S. Brent Plate assesses the peculiar appeal of Thomas Kinkade, “the painter of light,” who died earlier this month at 54.
Beauty. Emotion. Buying. Kinkade pulled together religion, art, and commerce to sell a feeling.
Kinkade sold a great many of these feelings through some curious approaches to painting and a shrewd business distribution system. Critics easily dismissed his paintings as kitsch, poor art, or perhaps not even art at all. While I don’t really like Kinkade’s paintings, I believe it would be naïve to simply dismiss his work, to stop querying the deeper reasons for its mass appeal. Kinkade’s pictures may or may not tell us much about art, but they do tell us about the work of art. Art works, it has a job to do, and the effects of art can be more important than the pictures themselves.
Kinkade’s is a theo-aesthetic, a distant, or perhaps bastardized, version of Romanticism, that great cultural movement begun in the late eighteenth, and carried forward into the nineteenth century. Romanticism was in large part a reaction against the overly-rational approaches of the Enlightenment; the Terror of the French Revolution, the spoils of industrialization, and war across Europe left many balking at the so-called progress of the rational mind. Poets like Goethe, and Shelley, and philosophers like Schiller, Kant, and Schlegel began to pay attention to the emotions, to intuition, and to aesthetic experiences that weren’t comprehensible by rational means.





Is this a parable for the Episcopal Church? After reading one salvation proposal after another one wonders if some aren’t willing to sell out “in order to make (TEC) more saleable.
One important point that Plate misses was caught by Joe Carter in this article from First Things: Kinkade actually started painting in a significantly different style, and indeed continued to paint in his own style under an assumed name, so perhaps not to hurt sales of his main line of merchandise. And I would agree with the assessment that, judged by technique, his older style stuff is better. And then you get something like this supposed depiction of the Cape Hatteras Light which sets it on a New England coast instead of on a mid-Atlantic barrier island.

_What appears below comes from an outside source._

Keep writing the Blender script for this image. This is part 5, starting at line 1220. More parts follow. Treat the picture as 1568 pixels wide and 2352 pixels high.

It galled me to hear him compare himself to Norman Rockwell, not just because the latter is a much better technician, but also because Rockwell never prostituted his technique to the sentimental scenes he painted. And at that there is a lot wider range of emotion in Rockwell’s work (think of Rosie the Riveter versus The Problem We All Live With). Kinkade, to be blunt, sold his artistry out: he switched to making what he had to understand as inferior craft in order to make it more saleable.